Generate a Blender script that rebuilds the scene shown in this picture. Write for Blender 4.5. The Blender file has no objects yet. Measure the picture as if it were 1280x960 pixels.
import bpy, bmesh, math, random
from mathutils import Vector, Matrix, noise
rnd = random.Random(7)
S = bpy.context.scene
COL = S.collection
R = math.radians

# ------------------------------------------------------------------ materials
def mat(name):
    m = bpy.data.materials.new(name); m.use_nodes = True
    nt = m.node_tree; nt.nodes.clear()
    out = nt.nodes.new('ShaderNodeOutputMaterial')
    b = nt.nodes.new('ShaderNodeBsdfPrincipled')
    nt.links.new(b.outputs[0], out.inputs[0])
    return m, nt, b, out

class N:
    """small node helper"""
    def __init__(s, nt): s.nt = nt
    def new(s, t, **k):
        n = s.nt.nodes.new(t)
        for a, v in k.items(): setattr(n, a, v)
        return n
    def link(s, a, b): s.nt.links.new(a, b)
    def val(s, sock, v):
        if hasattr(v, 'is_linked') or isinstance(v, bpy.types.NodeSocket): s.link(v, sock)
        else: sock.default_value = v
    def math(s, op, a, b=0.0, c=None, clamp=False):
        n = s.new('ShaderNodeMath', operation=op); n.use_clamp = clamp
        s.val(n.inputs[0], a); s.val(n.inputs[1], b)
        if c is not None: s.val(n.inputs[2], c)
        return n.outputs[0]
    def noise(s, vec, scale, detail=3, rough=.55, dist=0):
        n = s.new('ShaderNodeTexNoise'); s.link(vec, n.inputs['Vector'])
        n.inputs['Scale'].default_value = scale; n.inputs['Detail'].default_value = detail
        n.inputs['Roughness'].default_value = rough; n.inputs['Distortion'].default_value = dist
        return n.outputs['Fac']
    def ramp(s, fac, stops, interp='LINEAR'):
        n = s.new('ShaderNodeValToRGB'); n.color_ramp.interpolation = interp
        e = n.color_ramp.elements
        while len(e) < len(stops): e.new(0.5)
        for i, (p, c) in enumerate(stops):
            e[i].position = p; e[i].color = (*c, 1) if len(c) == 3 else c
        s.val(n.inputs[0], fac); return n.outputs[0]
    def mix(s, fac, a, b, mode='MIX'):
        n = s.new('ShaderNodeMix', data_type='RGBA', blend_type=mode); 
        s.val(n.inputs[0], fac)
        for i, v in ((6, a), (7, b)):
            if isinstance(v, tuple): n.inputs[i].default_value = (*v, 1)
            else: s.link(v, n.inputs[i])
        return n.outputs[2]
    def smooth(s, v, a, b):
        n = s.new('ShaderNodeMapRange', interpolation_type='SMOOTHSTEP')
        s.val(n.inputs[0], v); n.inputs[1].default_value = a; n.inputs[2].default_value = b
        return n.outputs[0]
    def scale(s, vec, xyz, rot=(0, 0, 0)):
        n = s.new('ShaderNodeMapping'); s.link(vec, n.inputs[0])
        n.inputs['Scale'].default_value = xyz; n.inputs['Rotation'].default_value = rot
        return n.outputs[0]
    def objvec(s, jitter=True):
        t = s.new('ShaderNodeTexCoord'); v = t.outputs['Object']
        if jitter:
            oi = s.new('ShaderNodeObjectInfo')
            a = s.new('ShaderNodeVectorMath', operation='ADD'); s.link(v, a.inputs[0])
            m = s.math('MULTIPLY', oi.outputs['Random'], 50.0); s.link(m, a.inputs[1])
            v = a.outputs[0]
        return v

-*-

Aim of the exercise >>
Check each line of the data above for the word "scene" and say how many lines contain it, giving nothing besides the number.

Result below >>
2